S’il est assez facile de déterminer que la logique capitaliste est celle prévalant chez les torréfacteurs, chez les petits producteurs cette dernière n’est pas exclusive. Elle est étroitement associée, voir subordonnée, à une logique d’économie domestique. La faible corrélation entre « chute des cours internationaux » et « réduction de la production » doit également s’analyser à parti de la situation des marchés internationaux des autres produits de base agricoles.
Une chaîne de valeur transfigurée
Avant de s’intéresser aux modifications structurelles ayant affecté la chaîne de valeur du café, procédons aux deux étapes descriptives que sont la structure d’entrées-sorties et la localisation des activités.

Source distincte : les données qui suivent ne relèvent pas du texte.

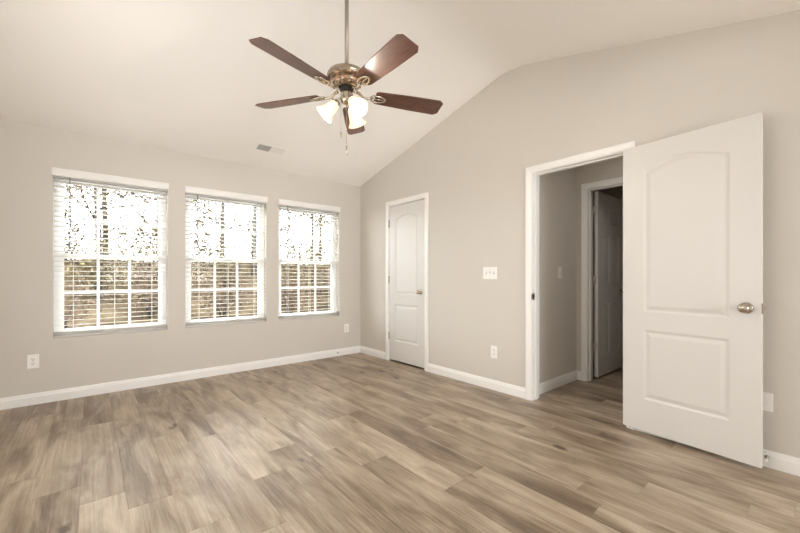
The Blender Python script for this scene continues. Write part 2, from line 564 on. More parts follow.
baseboard('baseboard_back', [(0, 0, -1, RX0, 0)], 'white baseboard under the three windows')
baseboard('baseboard_right', [(1, 0, -1, -0.612, 0.0)], 'short white baseboard between the corner and the closet door')
baseboard('baseboard_right', [(1, 0, -1, -2.690, -1.426)], 'white baseboard between the closet door and the hall doorway')
baseboard('baseboard_right', [(1, 0, -1, RY0, -3.570)], 'white baseboard behind the open door')
baseboard('baseboard_left', [(1, RX0, 1, RY0, 0)], 'white baseboard on the left wall')
baseboard('baseboard_hall', [(0, -2.695, -1, 0.12, 1.0)], 'white baseboard in the hall under the switch')
baseboard('baseboard_hall', [(1, 1.0, -1, -2.748, -2.695)], 'tiny white baseboard return beside the six-panel door')
baseboard('baseboard_hall', [(1, 1.0, -1, -5.04, -3.584), (1, 0.12, 1, -5.04, -3.572)], 'white baseboards further down the hall')

# casings and jambs
CP = [(0, 0), (0, 0.008), (0.004, 0.010), (0.010, 0.010), (0.018, 0.013), (0.042, 0.017), (0.052, 0.017), (0.057, 0.013), (0.057, 0)]


def casing(mb, y0, y1, z1, plane, dr):
    """door casing on a wall at x = plane, facing dr"""
    n = len(CP)
    st = []
    for (u, t) in CP:
        x = plane + dr * t
        st.append([(x, y0 - u, 0), (x, y0 - u, z1 + u), (x, y1 + u, z1 + u), (x, y1 + u, 0)])
    vs = [p for s in st for p in s]
    fs = []
    for i in range(n):
        j = (i + 1) % n
        for k in range(3):
            fs.append((i * 4 + k, j * 4 + k, j * 4 + k + 1, i * 4 + k + 1))
    fs.append(tuple(i * 4 for i in range(n))); fs.append(tuple(i * 4 + 3 for i in range(n)))
    mb.add(vs, fs)


def doorway(name, d, x0, x1, z1, stopx, label, sides=(True, True), t=0.018):
    root = empty(name, (0, 0, 0), label=label, cat='door frame', kind='structure')
    mb = MB()
    rv = 0.005
    if sides[0]: casing(mb, d[0] - rv, d[1] + rv, z1 + rv, x0, -1)
    if sides[1]: casing(mb, d[0] - rv, d[1] + rv, z1 + rv, x1, 1)
    mb.build('casing', M['trim'], root)
    mb = MB()
    mb.box(x0, x1, d[0] - t, d[0], 0, z1 + t); mb.box(x0, x1, d[1], d[1] + t, 0, z1 + t); mb.box(x0, x1, d[0], d[1], z1, z1 + t)
    s0, s1 = stopx
    mb.box(s0, s1, d[0], d[0] + 0.011, 0, z1); mb.box(s0, s1, d[1] - 0.011, d[1], 0, z1); mb.box(s0, s1, d[0] + 0.011, d[1] - 0.011, z1 - 0.011, z1)
    mb.build('jamb', M['trim'], root)
    return root


fr1 = doorway('trim_1', D1, 0.0, 0.12, DH, (0.045, 0.08), 'white casing around the closet door', (True, False), 0.012)
fr2 = doorway('trim_2', D2, 0.0, 0.12, DH, (0.042, 0.078), 'white casing around the open hall doorway')
fr3 = doorway('trim_3', D3, 1.0, 1.13, DH, (1.045, 1.08), 'white casing around the dark room doorway seen down the hall')
# strike plate on the hall doorway jamb
mb = MB(); mb.bbox(-0.004, 0.032, D2[1] - 0.0025, D2[1], 0.905, 0.965, 0.001); mb.bbox(-0.012, 0.0, D2[1] - 0.003, D2[1] + 0.004, 0.918, 0.952, 0.001)
sp = mb.build('strike_plate', M['steel_dark'], fr2, label='small dark metal strike plate')
mb = MB(); mb.box(0.006, 0.022, D2[1] - 0.0032, D2[1] - 0.002, 0.920, 0.950)
mb.build('latch_hole', M['dark'], sp)


# ------------------------------------------------------------------ doors
def offset_poly(poly, d):
    n = len(poly); out = []
    for i in range(n):
        a = Vector(poly[i - 1]); b = Vector(poly[i]); c = Vector(poly[(i + 1) % n])
        e1 = (b - a).normalized(); e2 = (c - b).normalized()
        n1 = Vector((-e1.y, e1.x)); n2 = Vector((-e2.y, e2.x))
        m = (n1 + n2)
        m = m / max(0.3, m.dot(n1)) if m.length > 1e-6 else n1
        out.append(tuple(b + m * d))
    return out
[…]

La structure d’entrée – sortie implique de définir quels sont les principaux acteurs du secteur étudié de même que les différents stades productifs. Les pays producteurs comptent un contingent élevé d’acteurs liés à l’activité caféière. On distingue neuf types d’acteurs entrant généralement directement dans les étapes de production et commercialisation du café vert: les caféiculteurs, la main d’œuvre agricole, les intermédiaires, les organismes de certification, les coopératives, les usines de traitement, les exportateurs et les torréfacteurs ou producteurs de café soluble locaux177. Au sein des pays consommateurs le nombre d’acteurs concernés par l’activité caféière est plus faible. Citons: les importateurs (et firmes de négoces), grandes firmes de torréfaction, les petites et moyennes firmes de torréfaction, les coffee shops et les organismes de certification. Avant de déterminer comment s’articule l’ensemble de ces acteurs afin de permettre la transformation du café et sa commercialisation, il importe de définir quelles sont les différentes étapes du processus productif. Le schéma II.1 indique les différentes étapes nécessaires à la production du café torréfié moulu via traitement par la méthode humide. On ne distingue pas moins de 26 étapes, un grand nombre effectué par les acteurs des pays producteurs. S’il est vrai que la préparation des mélanges, la torréfaction ou encore l’empaquetage du café réalisés au sein des pays consommateurs sont des étapes cruciales (impliquant capital et savoir-faire) pour l’élaboration du produit final, il convient également de valoriser celles effectuées en amont puisque la préparation du café vert exporté implique l’exécution de tâches non moins essentielles. Si la récolte, le lavage ou triage sont incorrectement effectués, le travail des acteurs des pays consommateurs, et en particulier des firmes de torréfaction, sera rendu plus difficile.